Alan Ayckbourn has always wanted to be taken seriously, despairing of the snobbery that consigns comedies, farces and thrillers to the servants’ quarters of British theatre. He looks to redress this balance with his ‘ghostly’ Snake In The Grass, a poisonous Home Counties comedy dealing with family abuse. A tight three hander, it’s a cracking opportunity for an actress to get her hands on some emotionally ripping stuff, punctuated with one liners that would make a stand up jealous.
Lucy Bailey’s production takes a while to warm up but when it does it’s another grizzly triumph. She threads Ayckourn’s heightened naturalism into the subtly eccentric performances of her cast; these are human beings who are just a little bit…strange. William Dudley’s decaying tennis court setting is a ghost writer’s dream, resplendent with a tattered net, possessed umpires chair and echoing well. It’s one of the treats of this space that it is so versatile and so far Bailey has taken full advantage of its chameleon properties (it will be exciting to see what they do with it next).
Mossie Smith clearly relishes ‘rough as a houses’ Alice, the blackmailer who begins it all. Susan Wooldridge plays older sister Annabel like a sneering Tory, artfully melting with each horrific new development. As the glassy eyed Miriam Sarah Woodward holds court, tenderly addressing the terrifying relationship between victim and perpetrator. At points she is startling, at others immensely likeable; it’s hard to take your eyes off her and a pleasure to see such fantastic acting talent on a fringe stage.

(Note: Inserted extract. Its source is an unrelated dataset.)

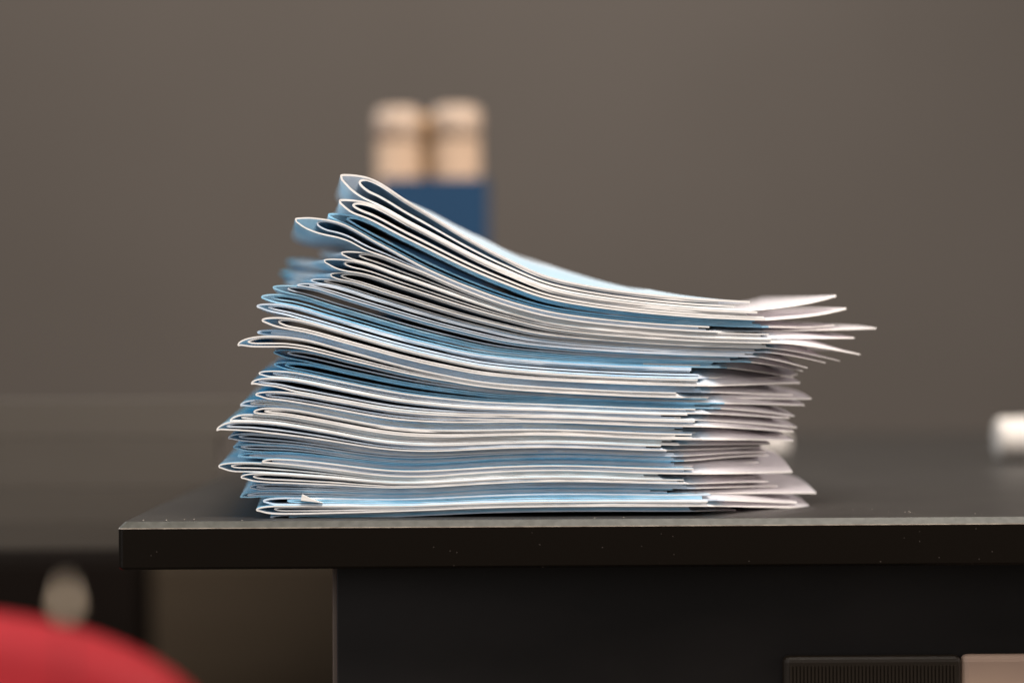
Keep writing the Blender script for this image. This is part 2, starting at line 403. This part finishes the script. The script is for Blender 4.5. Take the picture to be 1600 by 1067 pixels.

Snake In The Grass is a hugely enjoyable roller coaster of a night out
So has Ayckbourn proven his point? Yes and no. Snake In The Grass is a hugely enjoyable roller coaster of a night out. Bailey’s production does this ghost story great justice, in an unnerving production. But just as this writer touches on moments of real psychological study and probes the darkness in us all, the predictability of these forms rears its ugly head pulling us back into the superficial and the safety of the expected. There are serious themes at work here but in the end it is hard to take them seriously.